Now, let’s take the lower rate quoted above and calculate as follows:

We assume you’re using a 15.625kva (12.50kw) diesel generator for a four- bedroom wing of duplex with all necessary appliances like 6-8 x A/Cs, 2 x water pumping machines, deep freezers and fridges, cloth washing and drying machine, microwave oven, morning exercise machine like treadmill etc.

You’ll spend nothing less than;

24hrs/day x 12.50kw x N75.00/kwh x 30 days = N675,000.00 per month.

In case you doubt the above, just wonder the diesel consumption alone if you’re running a 12.50kw (15.625kva) generator on a continuous basis of (24/7) per month, without Disco utility power supply.

The generator will consume about 2.9 litres of diesel every one hour, this implies, it will take 24 hours x 2.9 litres to run the generator per day, which equates to 69.6litres per day.

In 30 days therefore, we’ll require 2,088 litres (i.e. 69.6 x 30 days = 2,088) of diesel. Diesel cost in naira per month is therefore, 2,088 x N225.00/litre = N469,800.00/month.

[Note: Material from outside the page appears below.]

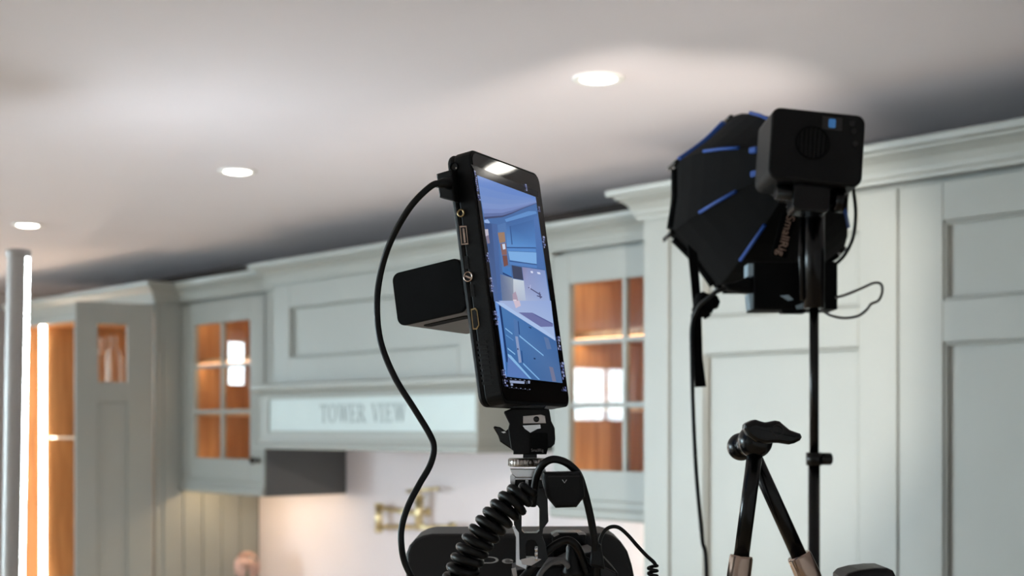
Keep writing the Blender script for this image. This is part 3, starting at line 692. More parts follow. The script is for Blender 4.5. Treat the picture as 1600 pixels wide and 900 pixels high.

This amount doesn’t include servicing and maintenance of generators at every 250 hours, neither does it include amortisation cost of purchasing the generating equipment.

Can you imagine spending this amount on a monthly basis only, to buy diesel to provide power on a 24/7 basis?

Unimaginable, you’d say? Unfortunately, we don’t ever sit down to analyse the above budget simply because we just dip hands into our pockets to buy and pay for these stated products and services when the need arises.

Have you also sat down to consider the environmental (exhaust and noise pollution) effects on society at large that we’ve learned to live with as normal?

The time to wake up to realities in our society is now; if power can be available in other climes, it surely can be available in Nigeria and on a 24/7 basis.

All that is needed is determination to make it work. Our problem isn’t the diesel generator vendor cartel, neither is it the petroleum products (diesel) importers association selling diesel as Nigerians do claim.

All of these people equally want 24/7 power at very reasonable cost. Let’s get our authorities to be serious and committed to this worthy cause just as we did for GSM during the Obasanjo era and see if 24/7 power won’t be realised.